> [Goal of the exercise]: Across the data below, how many lines hold "scene"? Answer with that number and nothing else.

-- start --

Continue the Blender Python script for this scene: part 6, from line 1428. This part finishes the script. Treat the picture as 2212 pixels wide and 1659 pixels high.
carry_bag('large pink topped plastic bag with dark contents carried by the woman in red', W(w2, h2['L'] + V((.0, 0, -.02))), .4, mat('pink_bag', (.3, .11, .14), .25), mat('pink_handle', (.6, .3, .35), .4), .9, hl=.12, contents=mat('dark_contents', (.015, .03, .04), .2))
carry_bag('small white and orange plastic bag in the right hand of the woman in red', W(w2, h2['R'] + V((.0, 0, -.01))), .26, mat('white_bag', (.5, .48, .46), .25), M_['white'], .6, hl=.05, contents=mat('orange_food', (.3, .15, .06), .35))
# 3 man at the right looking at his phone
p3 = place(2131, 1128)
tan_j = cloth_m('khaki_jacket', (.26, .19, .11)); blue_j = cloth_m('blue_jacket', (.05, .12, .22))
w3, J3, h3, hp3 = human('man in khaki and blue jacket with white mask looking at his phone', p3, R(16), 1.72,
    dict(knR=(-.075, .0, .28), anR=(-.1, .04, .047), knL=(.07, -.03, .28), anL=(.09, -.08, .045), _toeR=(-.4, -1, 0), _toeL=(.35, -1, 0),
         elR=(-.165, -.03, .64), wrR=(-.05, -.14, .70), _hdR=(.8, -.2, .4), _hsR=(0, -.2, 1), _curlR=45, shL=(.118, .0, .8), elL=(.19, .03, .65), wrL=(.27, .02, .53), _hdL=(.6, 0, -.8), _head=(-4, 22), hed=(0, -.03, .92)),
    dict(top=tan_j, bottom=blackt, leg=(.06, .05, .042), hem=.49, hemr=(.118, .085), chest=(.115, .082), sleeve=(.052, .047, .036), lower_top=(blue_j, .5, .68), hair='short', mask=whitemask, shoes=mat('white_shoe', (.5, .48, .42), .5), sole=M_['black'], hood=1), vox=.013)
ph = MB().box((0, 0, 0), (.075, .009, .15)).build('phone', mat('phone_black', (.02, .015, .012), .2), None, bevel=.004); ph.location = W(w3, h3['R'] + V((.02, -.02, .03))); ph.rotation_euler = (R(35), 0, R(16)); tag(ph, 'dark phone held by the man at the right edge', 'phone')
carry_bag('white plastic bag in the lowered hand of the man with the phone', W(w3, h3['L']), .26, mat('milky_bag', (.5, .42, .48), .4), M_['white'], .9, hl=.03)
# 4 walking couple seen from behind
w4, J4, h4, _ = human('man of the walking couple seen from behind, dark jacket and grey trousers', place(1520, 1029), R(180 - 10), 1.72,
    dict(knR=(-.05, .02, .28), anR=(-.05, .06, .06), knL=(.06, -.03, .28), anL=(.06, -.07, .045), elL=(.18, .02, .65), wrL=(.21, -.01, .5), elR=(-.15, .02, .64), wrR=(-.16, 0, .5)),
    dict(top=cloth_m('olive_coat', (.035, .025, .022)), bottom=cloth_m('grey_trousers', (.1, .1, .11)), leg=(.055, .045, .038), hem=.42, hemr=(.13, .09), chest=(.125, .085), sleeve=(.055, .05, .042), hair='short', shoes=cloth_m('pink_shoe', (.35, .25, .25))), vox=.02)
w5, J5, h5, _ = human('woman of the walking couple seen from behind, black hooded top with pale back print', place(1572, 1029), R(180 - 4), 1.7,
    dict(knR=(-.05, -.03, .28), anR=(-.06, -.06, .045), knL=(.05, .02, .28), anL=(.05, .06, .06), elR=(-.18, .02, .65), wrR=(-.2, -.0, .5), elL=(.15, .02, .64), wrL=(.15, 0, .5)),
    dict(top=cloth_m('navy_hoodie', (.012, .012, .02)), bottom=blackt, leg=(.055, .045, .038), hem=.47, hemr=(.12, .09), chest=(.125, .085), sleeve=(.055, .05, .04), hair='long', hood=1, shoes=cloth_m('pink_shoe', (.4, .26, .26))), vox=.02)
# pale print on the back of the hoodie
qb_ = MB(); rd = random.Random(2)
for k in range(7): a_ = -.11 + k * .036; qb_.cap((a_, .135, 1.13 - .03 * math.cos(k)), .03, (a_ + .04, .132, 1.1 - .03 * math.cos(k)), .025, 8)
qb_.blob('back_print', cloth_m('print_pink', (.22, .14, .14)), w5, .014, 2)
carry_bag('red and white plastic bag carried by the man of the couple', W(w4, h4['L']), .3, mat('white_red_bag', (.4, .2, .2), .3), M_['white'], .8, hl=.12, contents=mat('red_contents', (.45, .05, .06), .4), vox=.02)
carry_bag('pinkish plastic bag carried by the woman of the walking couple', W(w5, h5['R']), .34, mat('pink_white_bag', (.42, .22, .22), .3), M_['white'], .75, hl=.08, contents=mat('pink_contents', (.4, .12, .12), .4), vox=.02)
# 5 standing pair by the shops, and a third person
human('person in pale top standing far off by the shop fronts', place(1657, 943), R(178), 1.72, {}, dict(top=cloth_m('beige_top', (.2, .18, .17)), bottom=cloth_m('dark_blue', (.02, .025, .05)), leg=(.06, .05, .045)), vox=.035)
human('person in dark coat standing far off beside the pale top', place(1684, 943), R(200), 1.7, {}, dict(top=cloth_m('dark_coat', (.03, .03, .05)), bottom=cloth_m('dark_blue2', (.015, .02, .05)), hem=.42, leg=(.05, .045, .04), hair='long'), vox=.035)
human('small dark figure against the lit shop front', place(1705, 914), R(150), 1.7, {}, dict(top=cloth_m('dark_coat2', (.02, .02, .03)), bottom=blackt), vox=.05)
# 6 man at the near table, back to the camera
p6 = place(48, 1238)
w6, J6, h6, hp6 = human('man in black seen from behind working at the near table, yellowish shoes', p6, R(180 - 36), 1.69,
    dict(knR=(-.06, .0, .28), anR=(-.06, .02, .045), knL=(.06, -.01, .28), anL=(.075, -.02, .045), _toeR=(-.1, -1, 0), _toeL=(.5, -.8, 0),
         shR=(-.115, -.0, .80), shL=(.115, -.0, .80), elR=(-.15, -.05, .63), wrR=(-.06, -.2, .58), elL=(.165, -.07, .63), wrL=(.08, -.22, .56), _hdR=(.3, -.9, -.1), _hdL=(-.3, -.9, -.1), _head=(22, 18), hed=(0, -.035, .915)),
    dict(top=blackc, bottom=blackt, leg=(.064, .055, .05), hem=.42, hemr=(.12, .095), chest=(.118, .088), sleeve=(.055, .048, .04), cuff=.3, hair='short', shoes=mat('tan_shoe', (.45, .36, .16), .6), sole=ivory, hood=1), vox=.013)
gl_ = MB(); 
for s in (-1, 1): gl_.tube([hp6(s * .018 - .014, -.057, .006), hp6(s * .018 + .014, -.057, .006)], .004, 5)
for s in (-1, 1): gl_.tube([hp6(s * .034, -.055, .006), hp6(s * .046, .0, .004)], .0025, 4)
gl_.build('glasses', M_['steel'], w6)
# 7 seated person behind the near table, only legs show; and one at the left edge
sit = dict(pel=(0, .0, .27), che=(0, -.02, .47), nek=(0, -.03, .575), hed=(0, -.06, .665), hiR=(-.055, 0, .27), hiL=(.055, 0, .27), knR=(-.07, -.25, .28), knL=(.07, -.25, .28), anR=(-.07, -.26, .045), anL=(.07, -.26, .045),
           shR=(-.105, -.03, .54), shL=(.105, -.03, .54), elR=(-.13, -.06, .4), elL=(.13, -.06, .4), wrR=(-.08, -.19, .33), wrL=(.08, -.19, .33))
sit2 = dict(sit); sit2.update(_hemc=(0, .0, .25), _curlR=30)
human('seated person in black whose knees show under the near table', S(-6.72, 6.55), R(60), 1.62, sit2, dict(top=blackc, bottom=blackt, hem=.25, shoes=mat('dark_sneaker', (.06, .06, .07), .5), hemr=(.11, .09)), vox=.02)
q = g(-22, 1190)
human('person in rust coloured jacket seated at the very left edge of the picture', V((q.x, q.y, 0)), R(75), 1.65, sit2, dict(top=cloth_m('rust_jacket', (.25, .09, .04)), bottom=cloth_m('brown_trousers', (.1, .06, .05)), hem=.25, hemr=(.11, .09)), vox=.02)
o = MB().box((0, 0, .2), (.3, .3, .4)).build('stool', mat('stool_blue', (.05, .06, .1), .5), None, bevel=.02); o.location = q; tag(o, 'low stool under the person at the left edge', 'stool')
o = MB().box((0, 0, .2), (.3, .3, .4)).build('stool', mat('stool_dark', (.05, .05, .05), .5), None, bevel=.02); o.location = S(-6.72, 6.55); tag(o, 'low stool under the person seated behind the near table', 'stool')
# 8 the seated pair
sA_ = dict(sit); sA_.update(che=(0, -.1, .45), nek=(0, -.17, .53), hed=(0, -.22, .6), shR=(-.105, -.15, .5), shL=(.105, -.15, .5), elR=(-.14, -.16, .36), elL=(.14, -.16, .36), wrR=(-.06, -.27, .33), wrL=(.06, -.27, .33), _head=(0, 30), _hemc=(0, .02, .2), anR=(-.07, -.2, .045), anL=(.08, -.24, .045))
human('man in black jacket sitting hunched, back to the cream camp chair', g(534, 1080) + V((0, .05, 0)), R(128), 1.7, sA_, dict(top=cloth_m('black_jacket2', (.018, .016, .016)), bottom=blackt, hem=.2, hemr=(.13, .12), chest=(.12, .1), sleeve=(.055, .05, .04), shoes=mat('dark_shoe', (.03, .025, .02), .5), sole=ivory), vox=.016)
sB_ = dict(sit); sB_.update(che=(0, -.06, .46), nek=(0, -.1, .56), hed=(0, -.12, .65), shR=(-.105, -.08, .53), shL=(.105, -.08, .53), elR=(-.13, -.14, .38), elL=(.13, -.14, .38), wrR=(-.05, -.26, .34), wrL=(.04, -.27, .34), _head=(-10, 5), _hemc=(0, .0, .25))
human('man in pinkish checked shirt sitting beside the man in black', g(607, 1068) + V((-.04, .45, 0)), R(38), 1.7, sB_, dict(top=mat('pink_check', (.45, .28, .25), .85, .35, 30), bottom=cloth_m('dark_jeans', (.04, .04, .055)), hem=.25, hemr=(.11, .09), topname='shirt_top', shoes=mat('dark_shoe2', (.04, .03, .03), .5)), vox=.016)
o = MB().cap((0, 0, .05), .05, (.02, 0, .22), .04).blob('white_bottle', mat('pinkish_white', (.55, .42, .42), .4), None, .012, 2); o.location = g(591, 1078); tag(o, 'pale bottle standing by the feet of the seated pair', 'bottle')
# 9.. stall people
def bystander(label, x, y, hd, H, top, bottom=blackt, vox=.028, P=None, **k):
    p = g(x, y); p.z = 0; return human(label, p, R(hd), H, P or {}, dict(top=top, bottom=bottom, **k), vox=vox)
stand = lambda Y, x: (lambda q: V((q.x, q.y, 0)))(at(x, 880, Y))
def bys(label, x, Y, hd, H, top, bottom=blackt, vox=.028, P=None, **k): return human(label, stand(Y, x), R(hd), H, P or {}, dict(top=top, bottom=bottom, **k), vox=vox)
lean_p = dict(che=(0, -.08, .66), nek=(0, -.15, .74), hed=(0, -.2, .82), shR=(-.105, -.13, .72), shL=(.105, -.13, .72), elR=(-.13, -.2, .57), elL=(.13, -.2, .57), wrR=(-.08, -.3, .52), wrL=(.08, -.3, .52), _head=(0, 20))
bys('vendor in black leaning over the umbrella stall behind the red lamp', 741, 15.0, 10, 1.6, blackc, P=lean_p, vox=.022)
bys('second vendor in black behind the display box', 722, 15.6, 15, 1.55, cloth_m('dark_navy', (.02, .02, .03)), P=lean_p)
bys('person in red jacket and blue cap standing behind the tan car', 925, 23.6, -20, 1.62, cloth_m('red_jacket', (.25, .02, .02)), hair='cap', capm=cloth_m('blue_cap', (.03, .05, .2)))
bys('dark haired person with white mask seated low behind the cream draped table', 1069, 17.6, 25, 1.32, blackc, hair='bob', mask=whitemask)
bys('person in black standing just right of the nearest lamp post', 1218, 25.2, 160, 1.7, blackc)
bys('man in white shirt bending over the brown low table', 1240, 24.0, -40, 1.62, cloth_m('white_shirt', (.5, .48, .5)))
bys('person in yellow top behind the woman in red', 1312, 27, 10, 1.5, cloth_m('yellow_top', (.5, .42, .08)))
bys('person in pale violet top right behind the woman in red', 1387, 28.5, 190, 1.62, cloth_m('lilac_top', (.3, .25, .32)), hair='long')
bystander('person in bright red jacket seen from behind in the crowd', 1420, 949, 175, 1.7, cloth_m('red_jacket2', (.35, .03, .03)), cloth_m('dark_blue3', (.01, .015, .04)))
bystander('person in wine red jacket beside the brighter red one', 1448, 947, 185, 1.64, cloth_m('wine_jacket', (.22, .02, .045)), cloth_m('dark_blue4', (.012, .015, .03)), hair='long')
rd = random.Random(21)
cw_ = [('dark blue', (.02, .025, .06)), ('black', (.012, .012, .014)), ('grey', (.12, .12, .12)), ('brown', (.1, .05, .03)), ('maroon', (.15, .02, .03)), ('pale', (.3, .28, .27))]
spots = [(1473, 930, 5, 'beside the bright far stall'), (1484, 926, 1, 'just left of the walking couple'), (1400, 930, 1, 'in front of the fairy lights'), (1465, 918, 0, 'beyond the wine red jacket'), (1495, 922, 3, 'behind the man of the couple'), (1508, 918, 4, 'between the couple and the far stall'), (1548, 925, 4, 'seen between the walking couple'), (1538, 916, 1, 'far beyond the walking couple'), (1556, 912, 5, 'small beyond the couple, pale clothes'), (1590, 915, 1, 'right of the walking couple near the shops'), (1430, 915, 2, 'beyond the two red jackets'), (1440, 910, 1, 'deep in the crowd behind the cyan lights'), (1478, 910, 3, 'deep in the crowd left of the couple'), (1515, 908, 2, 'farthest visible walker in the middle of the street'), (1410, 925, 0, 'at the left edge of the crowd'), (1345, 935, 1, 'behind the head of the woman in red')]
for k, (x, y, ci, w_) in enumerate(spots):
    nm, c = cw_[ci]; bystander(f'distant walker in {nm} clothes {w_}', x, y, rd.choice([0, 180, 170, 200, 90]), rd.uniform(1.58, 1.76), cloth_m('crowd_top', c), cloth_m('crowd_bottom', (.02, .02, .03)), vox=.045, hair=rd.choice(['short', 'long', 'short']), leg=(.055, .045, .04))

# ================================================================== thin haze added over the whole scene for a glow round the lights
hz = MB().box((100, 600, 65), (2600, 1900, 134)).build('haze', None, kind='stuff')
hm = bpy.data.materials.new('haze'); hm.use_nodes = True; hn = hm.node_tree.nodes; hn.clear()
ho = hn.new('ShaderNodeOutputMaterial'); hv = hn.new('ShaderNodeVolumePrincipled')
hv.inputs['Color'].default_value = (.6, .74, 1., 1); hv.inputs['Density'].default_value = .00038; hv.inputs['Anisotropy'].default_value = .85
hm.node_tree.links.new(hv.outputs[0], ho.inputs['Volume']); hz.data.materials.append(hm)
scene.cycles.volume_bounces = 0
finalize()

-- end --

> [Worked answer]: 3